Çufut Qale, Die Jüdische Burg, nannten die Krimtataren diese Bergstadt. Nach der Trennung des Krimkhanats von der Goldenen Horde (15. Jahrhundert) wurde die Bergspitze Hauptstadt. Später gingen die Khans nach unten und bauten Bachtschyssaraj, wo es sich bequemer leben ließ. Die Karäer blieben oben und erledigten für die Tataren handwerkliche Arbeiten. Sie waren so gut wie das einzige Volk auf der Halbinsel, das keine Probleme mit den Tataren hatte. Die Burg nannten sie selbst Dschufut Kale, die Doppelburg.

Eine alte Lüge rettete sie

Die Karäer sind eine im 8. Jahrhundert in Mesopotamien entstandene jüdische Sekte, die nur die Bibel als Gesetz betrachtet, ohne Talmud und "mündliche Tora". Das hatte mit den Konflikten zwischen den Juden zu tun -nicht alle wollten von den Weisen, den Talmudgelehrten, regiert werden. Die Krimkaräer sind mit 2500 Personen (zerstreut in alle Welt) nur ein Zehntel aller Karäer. Die meisten lebten in Kleinasien, jetzt sind viele nach Israel ausgewandert, denn obwohl die Karäer sich ab und an als Nichtjuden bezeichnen, die Juden halten sie für Juden. Entsprechend dürfen sie nach Israel zurückkehren.

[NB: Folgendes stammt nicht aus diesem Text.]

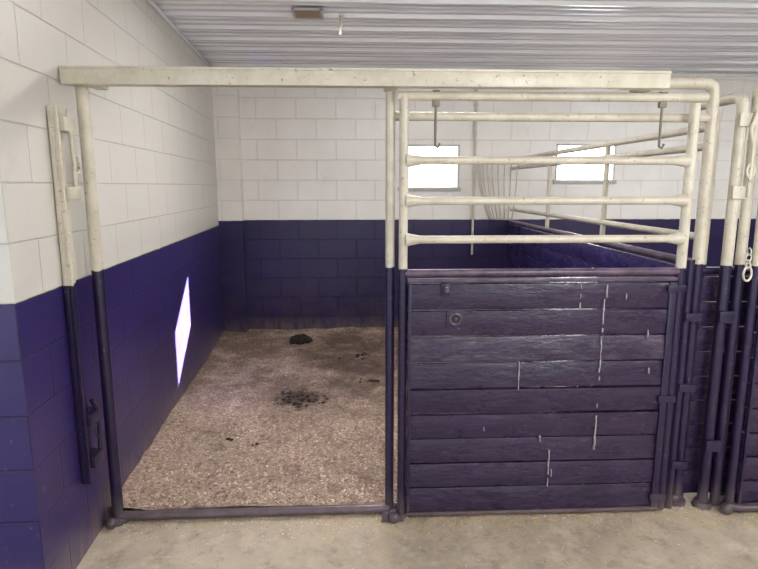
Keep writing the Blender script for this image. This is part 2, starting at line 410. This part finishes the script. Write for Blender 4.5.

Wir sind oben. Der Fahrer wartet vor dem Festungstor, wir gehen hinein. Den Plan der alten Stadt (Straßenzüge, Hausfundamente ) kann man mit eigenen Füßen lesen. Zwei Kenassen (Karäer-Synagogen, das Wort ist mit dem hebräischen Wort Knesset, Versammlung, verwandt). Das einzige heil gebliebene Haus ist jenes des Gelehrten Avraam Firkowitsch (1787-1874), der alles daran setzte (auch Manuskriptfälschungen), um zu beweisen, dass die Karäer Nicht-Juden seien. Also konnten sie, als Nicht-Juden, überall in Russland leben, und das war das Ende von Çufut Qale. Die Karäer gingen hinunter und siedelten sich überall auf der Krim und weiter in Russland an. Diese alte Lüge rettete sie vor den Nazis, die Karäer wurden nicht vernichtet wie andere Juden der Krim.

Seit Mitte des 19. Jahrhunderts ist Çufut Qale leer. Die Reise ist beschwerlich, aber sie lohnt sich.